Friday, July 9th, 2010

Having problems with avrdude 5.10 (included in the latest WinAVR, version string “Version 5.10, compiled on Jan 19 2010 at 10:45:23″. Also valid for the latest version in the Debian testing repository) I had to dig a little deeper and ended up with the version included in the Arduino 0018 distribution.

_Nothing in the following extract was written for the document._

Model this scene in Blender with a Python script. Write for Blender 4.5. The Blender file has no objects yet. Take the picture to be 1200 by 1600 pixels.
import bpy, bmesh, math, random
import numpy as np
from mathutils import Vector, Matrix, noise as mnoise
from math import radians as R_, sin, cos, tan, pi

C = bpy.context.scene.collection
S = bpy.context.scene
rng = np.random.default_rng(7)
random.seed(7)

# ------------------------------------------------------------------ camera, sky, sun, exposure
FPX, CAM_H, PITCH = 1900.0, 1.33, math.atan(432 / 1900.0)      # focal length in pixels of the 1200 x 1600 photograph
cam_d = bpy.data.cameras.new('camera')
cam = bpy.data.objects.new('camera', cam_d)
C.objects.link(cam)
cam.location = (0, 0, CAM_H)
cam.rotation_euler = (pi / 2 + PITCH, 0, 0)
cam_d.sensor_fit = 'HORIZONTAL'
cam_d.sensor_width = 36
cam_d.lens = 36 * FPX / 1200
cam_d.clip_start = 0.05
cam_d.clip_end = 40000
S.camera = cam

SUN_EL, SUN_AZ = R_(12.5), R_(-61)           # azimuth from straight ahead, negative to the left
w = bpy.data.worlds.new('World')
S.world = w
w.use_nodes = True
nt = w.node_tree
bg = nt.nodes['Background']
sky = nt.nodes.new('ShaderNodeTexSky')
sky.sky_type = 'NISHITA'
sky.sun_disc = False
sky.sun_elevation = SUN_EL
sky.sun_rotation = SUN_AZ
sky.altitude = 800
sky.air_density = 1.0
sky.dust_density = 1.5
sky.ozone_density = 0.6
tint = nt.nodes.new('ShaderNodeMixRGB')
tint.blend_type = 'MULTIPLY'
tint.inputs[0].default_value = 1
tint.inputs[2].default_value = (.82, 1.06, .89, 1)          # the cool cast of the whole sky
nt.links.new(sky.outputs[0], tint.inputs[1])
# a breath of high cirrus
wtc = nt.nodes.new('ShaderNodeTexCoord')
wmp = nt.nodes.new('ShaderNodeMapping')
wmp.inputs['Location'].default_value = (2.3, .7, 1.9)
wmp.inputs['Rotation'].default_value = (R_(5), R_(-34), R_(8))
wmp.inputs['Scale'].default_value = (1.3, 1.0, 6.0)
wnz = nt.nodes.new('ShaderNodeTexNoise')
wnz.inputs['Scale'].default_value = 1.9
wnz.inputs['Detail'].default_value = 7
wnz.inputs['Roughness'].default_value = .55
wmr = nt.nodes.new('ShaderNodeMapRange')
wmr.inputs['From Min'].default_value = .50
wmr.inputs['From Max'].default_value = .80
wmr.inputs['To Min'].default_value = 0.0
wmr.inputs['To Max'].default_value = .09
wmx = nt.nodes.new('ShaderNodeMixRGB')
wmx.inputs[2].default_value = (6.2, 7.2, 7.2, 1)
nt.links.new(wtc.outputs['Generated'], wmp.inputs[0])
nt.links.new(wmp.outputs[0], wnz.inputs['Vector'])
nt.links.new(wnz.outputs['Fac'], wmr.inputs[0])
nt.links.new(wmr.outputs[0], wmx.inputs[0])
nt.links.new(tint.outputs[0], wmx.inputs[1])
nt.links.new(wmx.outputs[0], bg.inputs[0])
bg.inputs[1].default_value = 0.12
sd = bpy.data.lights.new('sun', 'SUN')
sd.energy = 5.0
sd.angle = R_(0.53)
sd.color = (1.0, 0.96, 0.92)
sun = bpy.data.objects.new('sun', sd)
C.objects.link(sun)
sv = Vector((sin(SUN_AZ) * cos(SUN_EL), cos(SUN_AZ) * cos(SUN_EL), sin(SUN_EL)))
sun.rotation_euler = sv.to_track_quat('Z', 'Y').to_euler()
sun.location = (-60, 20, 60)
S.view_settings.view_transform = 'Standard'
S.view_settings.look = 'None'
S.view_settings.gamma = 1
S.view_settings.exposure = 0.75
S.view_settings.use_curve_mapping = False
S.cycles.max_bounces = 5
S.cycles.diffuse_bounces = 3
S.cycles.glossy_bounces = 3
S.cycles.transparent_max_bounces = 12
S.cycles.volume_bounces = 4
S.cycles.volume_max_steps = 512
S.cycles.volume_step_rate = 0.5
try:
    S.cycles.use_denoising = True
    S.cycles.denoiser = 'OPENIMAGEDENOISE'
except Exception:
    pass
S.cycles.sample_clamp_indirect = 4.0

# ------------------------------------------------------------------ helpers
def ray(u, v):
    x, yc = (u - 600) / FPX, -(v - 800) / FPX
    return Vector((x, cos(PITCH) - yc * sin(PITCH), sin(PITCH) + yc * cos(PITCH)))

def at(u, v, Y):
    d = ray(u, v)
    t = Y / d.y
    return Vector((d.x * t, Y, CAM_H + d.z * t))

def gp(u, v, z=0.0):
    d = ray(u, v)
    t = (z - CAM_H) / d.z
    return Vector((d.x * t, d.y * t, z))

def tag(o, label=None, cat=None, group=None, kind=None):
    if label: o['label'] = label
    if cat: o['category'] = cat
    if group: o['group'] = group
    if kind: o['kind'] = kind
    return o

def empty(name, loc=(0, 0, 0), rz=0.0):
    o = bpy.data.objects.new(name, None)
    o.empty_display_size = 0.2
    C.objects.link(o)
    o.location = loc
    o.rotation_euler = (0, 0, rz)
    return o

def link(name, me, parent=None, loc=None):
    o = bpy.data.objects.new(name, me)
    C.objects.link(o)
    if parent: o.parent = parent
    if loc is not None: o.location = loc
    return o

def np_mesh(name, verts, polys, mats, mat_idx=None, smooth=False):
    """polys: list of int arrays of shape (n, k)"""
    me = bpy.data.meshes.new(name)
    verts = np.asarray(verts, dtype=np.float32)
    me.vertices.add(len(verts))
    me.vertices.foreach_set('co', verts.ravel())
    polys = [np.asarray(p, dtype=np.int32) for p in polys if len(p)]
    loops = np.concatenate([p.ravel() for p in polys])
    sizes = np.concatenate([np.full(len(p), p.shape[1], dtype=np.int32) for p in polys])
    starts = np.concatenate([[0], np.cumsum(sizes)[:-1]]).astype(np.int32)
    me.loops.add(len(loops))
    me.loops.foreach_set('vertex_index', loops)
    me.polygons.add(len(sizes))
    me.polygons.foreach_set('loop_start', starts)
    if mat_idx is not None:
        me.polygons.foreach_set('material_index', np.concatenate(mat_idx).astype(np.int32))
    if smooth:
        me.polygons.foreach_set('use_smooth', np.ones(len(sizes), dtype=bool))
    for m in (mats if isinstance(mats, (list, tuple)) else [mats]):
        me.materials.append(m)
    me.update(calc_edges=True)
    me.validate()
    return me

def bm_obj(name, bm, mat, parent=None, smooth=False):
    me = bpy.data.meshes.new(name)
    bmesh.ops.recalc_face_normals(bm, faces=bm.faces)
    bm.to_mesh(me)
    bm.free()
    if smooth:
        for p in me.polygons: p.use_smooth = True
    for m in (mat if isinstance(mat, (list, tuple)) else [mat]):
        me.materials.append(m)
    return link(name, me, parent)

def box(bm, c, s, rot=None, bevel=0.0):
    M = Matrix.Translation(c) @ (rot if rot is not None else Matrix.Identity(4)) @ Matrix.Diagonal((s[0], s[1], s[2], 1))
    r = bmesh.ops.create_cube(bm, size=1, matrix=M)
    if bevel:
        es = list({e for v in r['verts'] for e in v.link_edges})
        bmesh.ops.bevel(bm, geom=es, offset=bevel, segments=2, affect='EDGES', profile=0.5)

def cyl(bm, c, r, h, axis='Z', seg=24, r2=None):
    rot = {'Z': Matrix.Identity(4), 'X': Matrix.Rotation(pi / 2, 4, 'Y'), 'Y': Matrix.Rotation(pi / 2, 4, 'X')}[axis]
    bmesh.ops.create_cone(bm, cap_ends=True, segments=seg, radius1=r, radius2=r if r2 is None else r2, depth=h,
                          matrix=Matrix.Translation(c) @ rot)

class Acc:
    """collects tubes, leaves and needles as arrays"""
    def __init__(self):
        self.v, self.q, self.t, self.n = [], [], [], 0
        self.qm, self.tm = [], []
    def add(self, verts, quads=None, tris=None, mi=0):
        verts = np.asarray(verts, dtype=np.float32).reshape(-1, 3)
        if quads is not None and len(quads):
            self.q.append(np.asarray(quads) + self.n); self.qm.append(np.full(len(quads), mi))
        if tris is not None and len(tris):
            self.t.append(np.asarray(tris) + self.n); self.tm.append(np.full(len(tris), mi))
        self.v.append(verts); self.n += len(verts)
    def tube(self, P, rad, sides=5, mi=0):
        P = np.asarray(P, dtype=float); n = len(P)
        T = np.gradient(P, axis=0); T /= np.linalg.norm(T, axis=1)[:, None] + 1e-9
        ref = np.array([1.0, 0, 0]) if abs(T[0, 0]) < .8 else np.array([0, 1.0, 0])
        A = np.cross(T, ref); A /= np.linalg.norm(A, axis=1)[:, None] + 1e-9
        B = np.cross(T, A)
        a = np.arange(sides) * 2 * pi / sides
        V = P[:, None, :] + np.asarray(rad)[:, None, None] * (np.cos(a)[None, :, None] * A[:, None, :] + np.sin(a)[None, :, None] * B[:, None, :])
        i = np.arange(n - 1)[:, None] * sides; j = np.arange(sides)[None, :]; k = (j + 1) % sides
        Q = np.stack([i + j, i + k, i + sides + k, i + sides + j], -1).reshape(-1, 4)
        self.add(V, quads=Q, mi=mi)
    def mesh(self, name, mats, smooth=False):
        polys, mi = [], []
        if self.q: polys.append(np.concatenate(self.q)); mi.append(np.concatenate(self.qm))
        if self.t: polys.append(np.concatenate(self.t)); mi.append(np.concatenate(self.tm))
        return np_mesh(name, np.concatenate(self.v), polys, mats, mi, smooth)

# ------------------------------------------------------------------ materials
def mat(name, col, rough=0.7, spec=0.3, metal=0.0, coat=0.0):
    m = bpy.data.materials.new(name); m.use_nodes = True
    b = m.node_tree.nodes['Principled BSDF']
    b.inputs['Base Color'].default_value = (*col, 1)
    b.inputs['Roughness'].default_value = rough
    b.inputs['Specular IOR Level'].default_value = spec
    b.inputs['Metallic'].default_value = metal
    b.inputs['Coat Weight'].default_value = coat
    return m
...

Here’s a working commandline:

avrdude -Cavrdude.conf -v -v -v -v -patmega328p -cstk500v1 -P\\.\COM11 -b57600 -D -Uflash:w:musicplayer.hex:i

It’s an old version, but confirmed to work: “Version 5.4-arduino, compiled on Oct 11 2007″. Beats me why a 3 year old version works better, but after having unreliable results for days with the latest version, I’m not complaining.

Arduino programming woes

Tuesday, July 6th, 2010

After finally successfully programming an Arduino Pro Mini using avrdude here’s a commandline to remember:

avrdude -v -v -v -v -pm328p -carduino -b57600 -PCOM11 -D -Uflash:w:<xxx>.hex:i

The documentation only seems to mention baudrates of 19200 and 9600 baud (for really old versions) so knowing the above will save you an evening of fruitlessly hunting for answers…

Btw, way to go Sparkfun for not answering questions regarding your own product. It’s been 3 days and not a single word. No points for you this week.